## BEGIN Information supplied

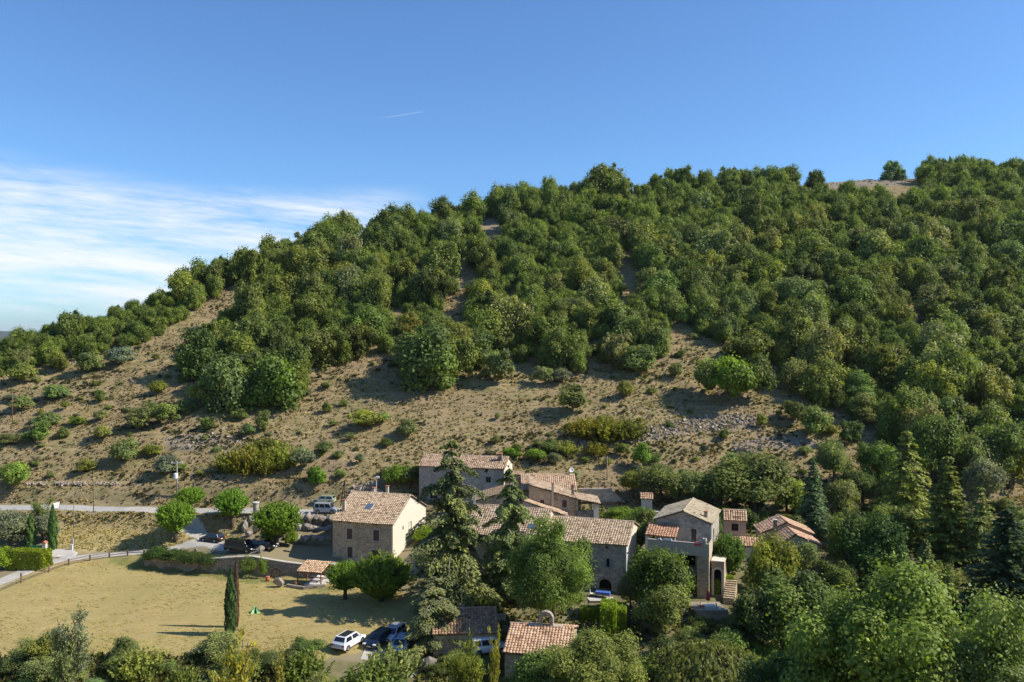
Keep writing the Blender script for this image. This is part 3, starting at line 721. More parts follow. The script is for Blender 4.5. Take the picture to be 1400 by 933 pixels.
x,y,z=roofpt(B2,727,721); sl=math.atan2(B2.rise,B2.D/2); Mt=Matrix.Translation((x,y,z+.16))@Matrix.Rotation(sl,4,'X')
mb=MB(); mb.box(-.5,.5,-.5,.5,-.1,.05,0,Mt); so_=mb.obj('roof_window',M['metal'],B2.roofo); mb=MB(); mb.box(-.42,.42,-.42,.42,.05,.07,0,Mt); mb.obj('pane',M['skyglass'],so_)
# --- C: upper long house at the foot of the hill
X,Y,w_,D=from_right(689,148,-13,573,700.4)
C=Bld('upper_house','long grey stone house at the foot of the hill, topmost house of the hamlet','house',X,Y,-31.4,-13,w_,D)
for l,r,t,b in ((664,671,652,660),(588,598,672,682),(627,633,651,657.5),(641,646,674,682)): C.opening('front',*C.px_front(l,r,t,b),'window',sur=False)
for l,r,t,b in ((592.5,596.5,641,645.5),(629,632.5,642,646.5),(663,667,641.5,646)): C.opening('front',*C.px_front(l,r,t,b),'window',sur=False)
x0,x1,z0,z1=C.px_front(628,633.5,672,688); C.opening('front',x0,x1,.05,z1,'door')
y0,y1,z0,z1=C.px_right(694,696.3,633,638.5); C.opening('right',y0,y1,z0-.3,z1-.3,'window',sur=False)
C.walls(M['stone_grey'],7.1,'gx',1.5,right=M['stone_light']); C.roof((1.0,.9,.84),.35,.2,.22,.55)  # paler colour on the right gable adds to its sunlit look
C.chimney(C.frontx(684,2.2),2.2,7.2,9.2,.7,.6,M['stone_dark'])
Cx=Bld('small_annex','small flat roofed annex at the right end of the topmost house','outbuilding',*( (np.array([C.X,C.Y])+np.array([C.c,C.s])*(C.W+.02)+np.array([-C.s,C.c])*1.2)),-31.4,-13,2.6,3.2)
Cx.opening('right',1.0,1.9,3.8,5.1,'window',sur=False); Cx.opening('front',.8,1.7,.1,2.1,'door',sur=False)
Cx.walls(M['stone'],6.0,'mx',h2=5.8); Cx.roof((.8,.72,.66),.2,.15)
# --- D: roof with the pale clay tiles and a dish
X=(713-700)/F*141; D_=Bld('tiled_house','low house with pale pink tiled roof carrying a white satellite dish','house',X,141,-32,0,9.3,10)
D_.walls(M['stone'],5.2,'gx',1.75); D_.roof((1.16,1.02,.92),.3,.15,.16,.62)
mb=MB(); mb.tube([(0,0,-.2),(0,0,.75)],.04,6); dm=mb.obj('dish_mast',M['metal'],D_.roofo,(D_.frontx(781,5.),5.0,6.9))
mb=MB(); mb.lathe([(.0,0),(.16,.02),(.3,.07),(.42,.16),(.43,.18),(.3,.1),(.15,.05),(.0,.03)],14); mb.obj('dish',M['white'],dm,(0,-.08,.8),(R(75),0,R(10)),smooth=True)
# --- E: house with the roof falling to the right, and the covered terrace at its end
X=(723.5-700)/F*135.4; E=Bld('sloping_house','shaded stone house with roof falling towards the covered terrace','house',X,135.4,-33.6,0,7.6,7)
for l,r,t,b in ((738.5,744,683.5,693),(768.5,775,684,694)): E.opening('front',*E.px_front(l,r,t,b),'window',shut='c',smat=M['shutter_brown'],t=.12)
E.walls(M['stone'],8.7,'mx',h2=6.5); E.roof((.95,.9,.84),.1,.3,.2,.55)
xx=E.frontx(755.5,-.16); mb=MB(); mb.box(xx-.17,xx+.17,-.33,-.01,4.2,8.9); fl=mb.obj('flue',M['render'],E.root)
mb=MB(); mb.box(xx-.24,xx+.24,-.4,.06,8.9,9.0); mb.obj('flue_cap',M['terracotta'],fl)
E.chimney(7.2,1.2,6.0,8.3,.4,.4,M['stone_dark'])
L=Bld('covered_terrace','open covered terrace with tiled roof on a sunlit stone pillar','terrace',E.X+7.63,135.0,-33.6,0,3.75,5)
L.h,L.h2,L.kind,L.rise=6.5,5.75,'mx',0
L.roof((.98,.92,.86),.25,.35,.2,.55)
L.box('parapet',M['stone_dark'],0,2.9,.05,.4,-2,3.6+.95); L.box('floor',M['concrete'],0,3.7,.4,5,3.2,3.35); L.box('rear_wall',M['stone_dark'],0,1.2,4.7,5,3.35,6.2)
L.box('pillar',M['stone_light'],2.9,3.7,0,.8,-2,5.66); L.box('pillar',M['stone_light'],3.2,3.7,4.4,4.9,-2,5.6); L.box('pillar',M['stone'],.0,.35,0.05,.5,4.55,6.4)
L.box('beam',M['wood_dark'],.4,2.9,.1,.35,5.62,5.85)
tb=thing('terrace_table','small white table standing inside the covered terrace','table',(L.X+1.9,L.Y+1.6,-33.6+3.35))
mb=MB(); mb.box(-.6,.6,-.4,.4,.7,.75); mb.obj('tabletop',M['white'],tb,bevel=.01)
for sx in(-1,1):
    for sy in(-1,1): mb=MB(); mb.tube([(sx*.5,sy*.32,0),(sx*.5,sy*.32,.7)],.025,6); mb.obj('leg',M['metal'],tb)
# --- F and G: the two roofs between the cedars and the sloping house
X=(647-700)/F*133; Fh=Bld('low_barn','low stone barn with brown tiled roof rising rightwards behind the cedars','barn',X,133,-34.2,0,6.4,6)
Fh.walls(M['stone_dark'],7.1,'mx',h2=8.9); Fh.roof((.72,.66,.58),.2,.2,.15,.5)
mb=MB(); mb.box(.02,.4,-.42,-.03,4.6,8.8); ff=mb.obj('flue',M['render_white'],Fh.root); mb=MB(); mb.box(-.05,.47,-.5,.05,8.8,8.88); mb.obj('flue_cap',M['concrete'],ff)
X=(715-700)/F*132.9; G=Bld('lean_to','lean-to with sunlit tiled roof falling right against the shaded stone house','outbuilding',X,132.9,-34,0,7.1,2.45)
G.walls(M['render'],7.0,'mx',h2=4.6); G.roof((1.05,.95,.86),.1,.15,.2,.6)
# --- H: house with balcony
X,Y,w_,D=from_right(972,116,-21,897,983)
Hh=Bld('balcony_house','gabled house with pale stone-slab roof above a long balcony','house',X,Y,-35.7,-21,w_,D)
x0,x1,z0,z1=Hh.px_front(945,952,723,741); Hh.opening('front',x0,x1,5.5,z1,'window',sur=False,frame=M['shutter_brown'])
Hh.opening('front',3.3,5.6,2.5,5.0,'arch',depth=1.2); Hh.opening('right',2.4,3.3,6.2,7.6,'window')
Hh.walls(M['stone_grey'],9.0,'gy',1.4); Hh.roof((1.0,1.06,1.0),.3,.25,.1,.62)
Hh.chimney(Hh.W-.9,1.5,8.8,10.1,.45,.45,M['stone_dark'])
Hh.box('balcony_floor',M['concrete'],-.4,Hh.W+.1,-3.6,-.02,5.15,5.4); Hh.box('balcony_wall',M['render'],-.4,Hh.W+.1,-3.75,-3.6,5.15,6.85); Hh.box('balcony_wall',M['render'],Hh.W+.1,Hh.W+.25,-3.75,-.02,5.15,6.85)
Hh.box('balcony_coping',M['trim'],-.45,Hh.W+.3,-3.82,-3.53,6.85,6.93)
Hh.box('balcony_pier',M['stone'],Hh.W-1.4,Hh.W+.2,-3.6,-.5,-2,5.14); Hh.box('balcony_pier',M['stone_grey'],-.4,.3,-3.6,-2.9,-2,5.14)
Hh.box('buttress',M['render_white'],3.95,4.3,-4.9,-3.0,-2,4.3)
mb=MB(); 
pl=[((-1.0,-2.9,7.35),(1,0,0),4.4,(0,2.88,1.0))]
pr=obj('porch_roof',roof_mesh(pl,.25,None,.14,.5),[M['tile'],M['wood_dark']],Hh.root); pr.color=(1.12,.84,.74,1)
mb=MB(); mb.tube([(3.2,-2.75,5.4),(3.2,-2.75,7.3)],.07,8); mb.obj('porch_post',M['white'],Hh.root)
Hh.box('porch_wall',M['render_white'],-.95,-.6,-2.9,-.05,-1,7.3)
mb=MB(); pl=[((.2,-5.6,2.5),(1,0,0),3.75,(0,2.2,1.0))]
lr=obj('lower_roof',roof_mesh(pl,.2,None,.14,.55),[M['tile'],M['wood_dark']],Hh.root); lr.color=(1.12,.88,.77,1)
Hh.box('lower_wall',M['render_white'],.3,3.9,-5.4,-5.2,-2,2.35); Hh.box('gutter_pipe',M['white'],Hh.W+.02,Hh.W+.12,-.12,-.02,5.5,8.8)
def onH(x,y,z): return Vector((Hh.X+Hh.c*x-Hh.s*y,Hh.Y+Hh.s*x+Hh.c*y,Hh.zb+z))
pot=thing('flower_pot','weathered round stone pot on the corner of the long balcony','pot',onH(Hh.W-.35,-3.67,6.93))
mb=MB(); mb.lathe([(.16,0),(.26,.2),(.32,.45),(.25,.62),(.3,.7),(.24,.7),(.2,.6)],12); mb.obj('pot_body',M['trim'],pot,smooth=True)
mb=MB(); mb.lathe([(.19,.58),(.12,.66),(.02,.68)],10); mb.obj('soil',M['dark'],pot)
mb=MB(); mb.box(-.45,.45,-.1,.1,-.38,.045); mb.box(-.45,.45,-.115,-.1,-.42,.0); tag(mb.obj('towel',M['parasol'],None,onH(Hh.W-1.25,-3.675,6.975),(0,0,Hh.a),bevel=.02),'red cloth hung over the balcony coping beside the stone pot','cloth')
for k,(xx,ln) in enumerate(((1.2,.2),(2.35,.55))):
    mb=MB(); mb.box(-ln,ln,-.13,.13,.0,.2); mb.box(-ln+.04,ln-.04,-.09,.09,.2,.26,1); tag(mb.obj('window_box',[M['white'],M['dark']],None,onH(xx,-3.67,6.93),(0,0,Hh.a),bevel=.012),['short white planter on the balcony coping, left end','long white planter on the balcony coping below the porch roof'][k],'planter','planters on the balcony')
gw=Bld('stair_wall','dark stone stair wall with a white top beside the balcony house','wall',*onH(Hh.W+.4,-2.6,0)[:2],-36,-21,1.7,5.0)
gw.opening('front',.35,1.35,.0,3.6,'arch',depth=.6); gw.walls(M['stone'],4.6,'mx',h2=4.5); gw.box('coping',M['render_white'],-.06,1.76,-.06,5.06,4.6,4.74)
st_=MB()
for k in range(9): st_.box(1.75,3.2,k*.42-1.6,k*.42-1.18,-1.2,.35+.17*k)
st_.obj('stair',M['stone'],gw.root)
# --- I: small house right of it
X,Y,w_,D=from_right(1020,126,-12,990,1024.5)
I_=Bld('small_house','small house with striped tile roof and brown window behind the round tree','house',X,Y,-33.3,-12,w_,max(2.5,D))
I_.opening('front',*I_.px_front(1000,1009.5,716,726),'window',sur=False); I_.walls(M['render_pink'],4.75,'gx',1.15); I_.roof((1.12,.95,.84),.25,.15,.24,.6)
pl=[((-.5,-2.2,1.4),(1,0,0),w_+2.3,(0,2.15,.75))]; q=obj('porch_roof',roof_mesh(pl,.2,None,.14,.6),[M['tile'],M['wood_dark']],I_.root); q.color=(1.15,.95,.84,1)
I_.box('porch_wall',M['render_white'],w_-.2,w_+1.7,-2.1,-1.9,-2,1.3)
# --- J: right-hand house with two stepped roofs
Xj=(1066-700)/F*121.5; J=Bld('pink_roof_house','low house with two stepped pinkish gable roofs among the right-hand trees','house',Xj,121.5,-34.3,-4,5.7,4.6)
J.opening('front',3.4,4.5,1.0,2.2,'window'); J.walls(M['render'],3.3,'gy',1.35,frac=.4); J.roof((1.16,.95,.88),.3,.2,.12,.6,frac=.4)
J2=Bld('rear_house_wing','rear wing with higher pinkish roof and grey chimney','house',Xj-1.0,126.4,-34.0,-4,7.4,4.8)
J2.opening('right',1.2,2.4,1.2,2.6,'window'); J2.walls(M['render'],3.5,'gy',1.55,frac=.48); J2.roof((1.12,.93,.86),.3,.2,.12,.6,frac=.48)
J2.chimney(1.7,-.6,3.6,5.4,.5,.5,M['stone_dark'],M['concrete'])
Jt=thing('terrace_wall','white rail terrace wall below the stepped pinkish roofs','wall',(Xj+5.6,119,-35.4),R(-4))
mb=MB(); mb.box(0,2.9,0,.2,0,1.4); mb.obj('wall',M['render_pink'],Jt); mb=MB(); mb.box(-.1,3.0,-.08,.28,1.4,1.55); mb.obj('coping',M['white'],Jt)
mb=MB(); mb.tube([(.05,.1,1.55),(.05,.1,3.6)],.06,6); mb.obj('post',M['white'],Jt)
Jr=Bld('garden_shed','low garden shed with tiled roof below the white terrace wall','shed',(1106-700)/F*116,116,-36.2,-6,3.6,2.0)
Jr.walls(M['stone_dark'],2.2,'my',h2=3.0); Jr.roof((1.0,.84,.75),.2,.15,.24,.5)
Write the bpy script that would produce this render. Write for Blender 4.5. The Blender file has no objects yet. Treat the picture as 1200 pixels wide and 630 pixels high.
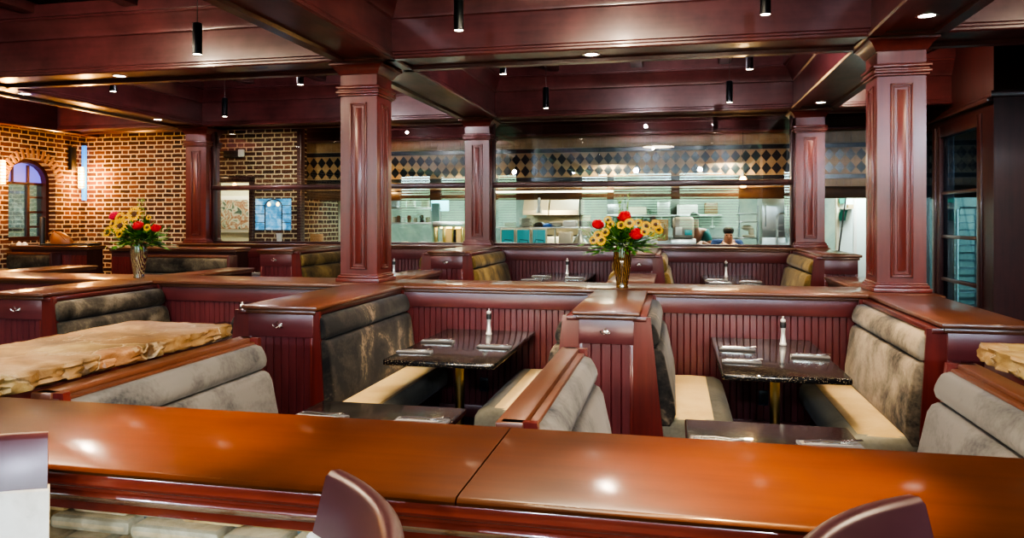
import bpy, bmesh, math, random
from mathutils import Vector, Matrix
R = random.Random(7)
PI = math.pi
C = bpy.context.scene.collection
rad = math.radians

# ------------------------------------------------------------------ materials
def newmat(name):
    m = bpy.data.materials.new(name); m.use_nodes = True
    nt = m.node_tree; b = nt.nodes['Principled BSDF']
    return m, nt, b
def N(nt, t, **k):
    n = nt.nodes.new(t)
    for a, v in k.items():
        if a.startswith('i_'): n.inputs[a[2:].replace('_', ' ')].default_value = v
        else: setattr(n, a, v)
    return n
def L(nt, a, b): nt.links.new(a, b)
def ramp(nt, fac, stops):
    r = N(nt, 'ShaderNodeValToRGB'); e = r.color_ramp.elements
    while len(e) < len(stops): e.new(.5)
    for i, (p, c) in enumerate(stops): e[i].position = p; e[i].color = (*c, 1)
    L(nt, fac, r.inputs[0]); return r.outputs[0]
def mth(nt, op, a, b=None, c=None):
    n = N(nt, 'ShaderNodeMath', operation=op)
    for i, v in enumerate((a, b, c)):
        if v is None: continue
        if isinstance(v, (int, float)): n.inputs[i].default_value = v
        else: L(nt, v, n.inputs[i])
    return n.outputs[0]
def plain(name, col, rough=.5, metal=0, emit=None, es=1, coat=0, spec=.5, alpha=1, sheen=0):
    m, nt, b = newmat(name)
    b.inputs['Base Color'].default_value = (*col, 1); b.inputs['Roughness'].default_value = rough
    b.inputs['Metallic'].default_value = metal; b.inputs['Coat Weight'].default_value = coat
    b.inputs['Specular IOR Level'].default_value = spec
    b.inputs['Sheen Weight'].default_value = sheen
    if emit: b.inputs['Emission Color'].default_value = (*emit, 1); b.inputs['Emission Strength'].default_value = es
    return m
def wood(name, dark, light, rough=.3, coat=.5, scale=(1.5, 1.5, 1.5), stretch='x', bump=.02, mott=.5, crough=.12):
    m, nt, b = newmat(name)
    tc = N(nt, 'ShaderNodeTexCoord'); mp = N(nt, 'ShaderNodeMapping')
    s = {'x': (1, 14, 14), 'y': (14, 1, 14), 'z': (14, 14, 1)}[stretch]
    mp.inputs['Scale'].default_value = [a*c for a, c in zip(scale, s)]
    geo = N(nt, 'ShaderNodeNewGeometry')
    L(nt, geo.outputs['Position'], mp.inputs[0])
    n1 = N(nt, 'ShaderNodeTexNoise', i_Scale=1.0, i_Detail=5, i_Roughness=.6); L(nt, mp.outputs[0], n1.inputs[0])
    n2 = N(nt, 'ShaderNodeTexNoise', i_Scale=2.2, i_Detail=4, i_Roughness=.6); L(nt, geo.outputs['Position'], n2.inputs[0])
    f = mth(nt, 'ADD', mth(nt, 'MULTIPLY', n1.outputs[0], 1-mott), mth(nt, 'MULTIPLY', n2.outputs[0], mott))
    L(nt, ramp(nt, f, [(.33, dark), (.67, light)]), b.inputs['Base Color'])
    b.inputs['Roughness'].default_value = rough; b.inputs['Coat Weight'].default_value = coat; b.inputs['Coat Roughness'].default_value = crough
    bp = N(nt, 'ShaderNodeBump'); bp.inputs['Strength'].default_value = bump*4; bp.inputs['Distance'].default_value = .004
    L(nt, f, bp.inputs['Height']); L(nt, bp.outputs[0], b.inputs['Normal'])
    return m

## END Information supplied

Stated goal -
Can you give again only the lines between the one containing "Write the bpy" and the one containing "rad = math.radians", counting both, exactly as they appear and without any pictures?

Output of the exercise -
Write the bpy script that would produce this render. Write for Blender 4.5. The Blender file has no objects yet. Treat the picture as 1200 pixels wide and 630 pixels high.
import bpy, bmesh, math, random
from mathutils import Vector, Matrix
R = random.Random(7)
PI = math.pi
C = bpy.context.scene.collection
rad = math.radians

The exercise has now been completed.